A type of curriculum that uses specific tasks to teach you language. Instead of memorizing vocabulary, learning grammar structure, and doing practice exercises, learners are given vocabulary needed for a task and asked to complete a finished project using what they know, resources available to them, their strengths, other students or native speakers around them, etc.

Learner Centered Learning

Most language learning material starts at a basic level and gradually teaches you more advanced stuff. The problem with that is, what is basic? I guess it depends on what you want to use the language for. If you're learning it to open a business in the country where its spoken, you'll use an entirely different vocabulary than if you're learning it with your family at home, just to celebrate your heritage and do something good for the brain. Learner-Centered Language Education decides what to learn in what order based entirely on the personal wants and goals of the learner.

Autonomous Learning

Autonomous learning is a superpower; one that TraveLingo strives to train you to use. We all have the ability, but not all of us have been given the tools to hone and sharpen it. Basically it describes a learner who knows what they want to learn, knows which resources they have, is able to create a learning plan, whether concrete or imagined, change course according to needs, be creative in finding ways to apply the knowledge learned, and in other words take charge of their learning experience. Someone who knows how to effectively learn can do anything they set their mind to! And you don't have to have an above average IQ to do it.

Psuedo-immersion

This is a term invented by yours truly. If you are studying the language of a country in which you do not live, psuedoimmersion is the act of bringing that language into your daily life as much as possible, creating a fake immersive environment that's personal to you. You're welcome!

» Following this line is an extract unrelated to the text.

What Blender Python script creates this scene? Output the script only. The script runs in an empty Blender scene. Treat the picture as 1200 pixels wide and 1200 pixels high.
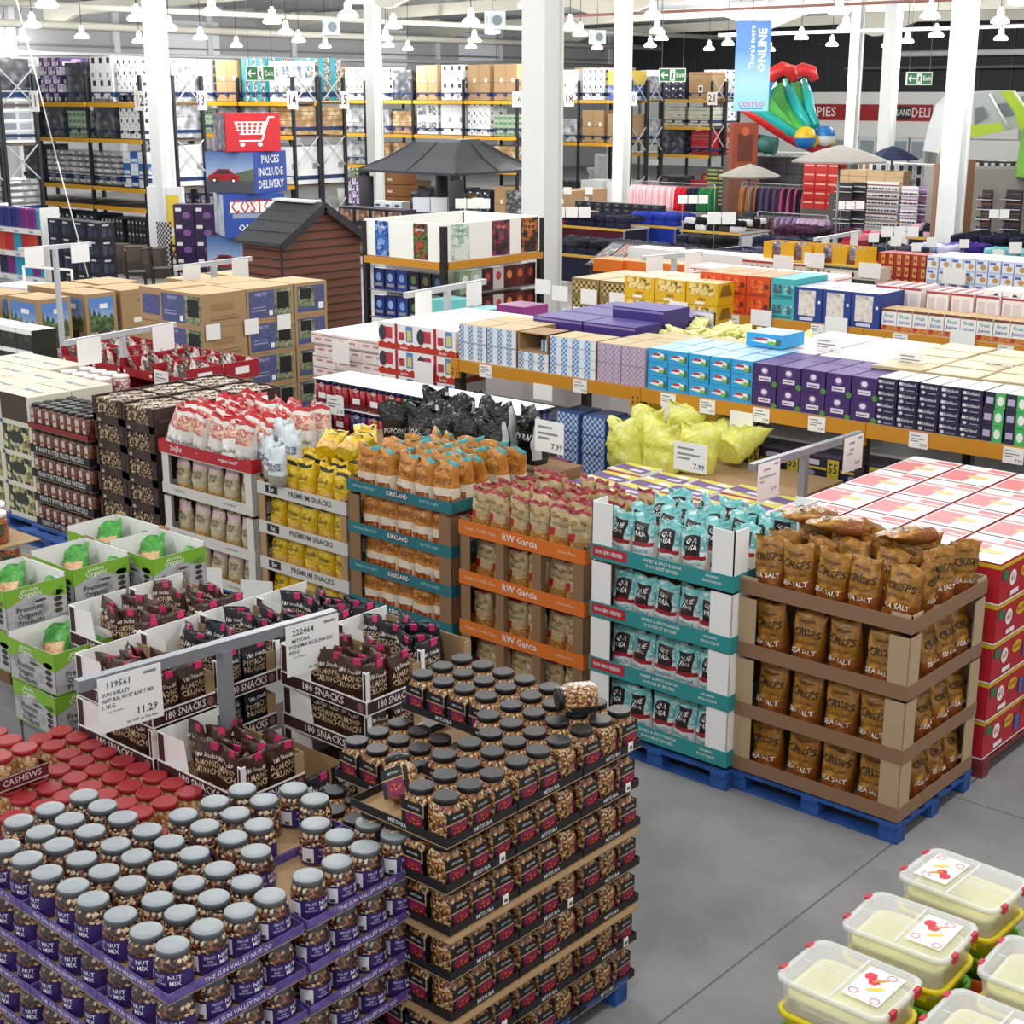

Other Things You Should Know



Habits

Habits are extremely powerful in shaping our lives. A lot of the decisions we make every day are ran by our habits. Learning is no different. Here on this blog, you will find habits that you can learn, train yourself to adopt and subsequently kick up your language learning success significantly. For more help with this, buy the 30 Day Habit Journal that I teamed up with Worthy Tweaks to create. It's designed specifically for language learners, you'll love it.

Attitude

Half of our success when it comes to learning a new language will depend on our attitude towards it. It's hard to believe, but sometimes our own pre-existing views toward the culture or the learning situation can hold our own selves back from success. For example: Your boyfriend is Puerto Rican and always speaks Spanish when his friends or family members come over. You are trying to learn Spanish but you don't know very much yet, and this always makes you feel left out, especially when they make jokes or seem like they're having a good time. Your attitude keeps you from jumping in and trying out what you know, which has you actually learn the language for yourself and successfully participate in a social interaction, even if it ends in an embarrassing moment. Most of successful language learning is not a matter of having a knack for it, but our attitude and our courage to try something and fail at it.

Brain Function

Here's something about the way our brain works. It's designed to find patterns and solve puzzles. We like to make meaning out of things: events, phrases, other people's actions, life in general. The more you understand this and use it as a tool, the more successful you will be in your studies. How do you do this? Well, digest language that's slightly above your level. Try things you don't know how to do. Go into new material with the intention of noticing patterns and trying to guess what they mean. This is especially handy for grammar. Using this fuzzy thinking - making the meanings up for yourself instead of being taught them, having memorized them, and trying to reproduce them correctly - will make all the difference.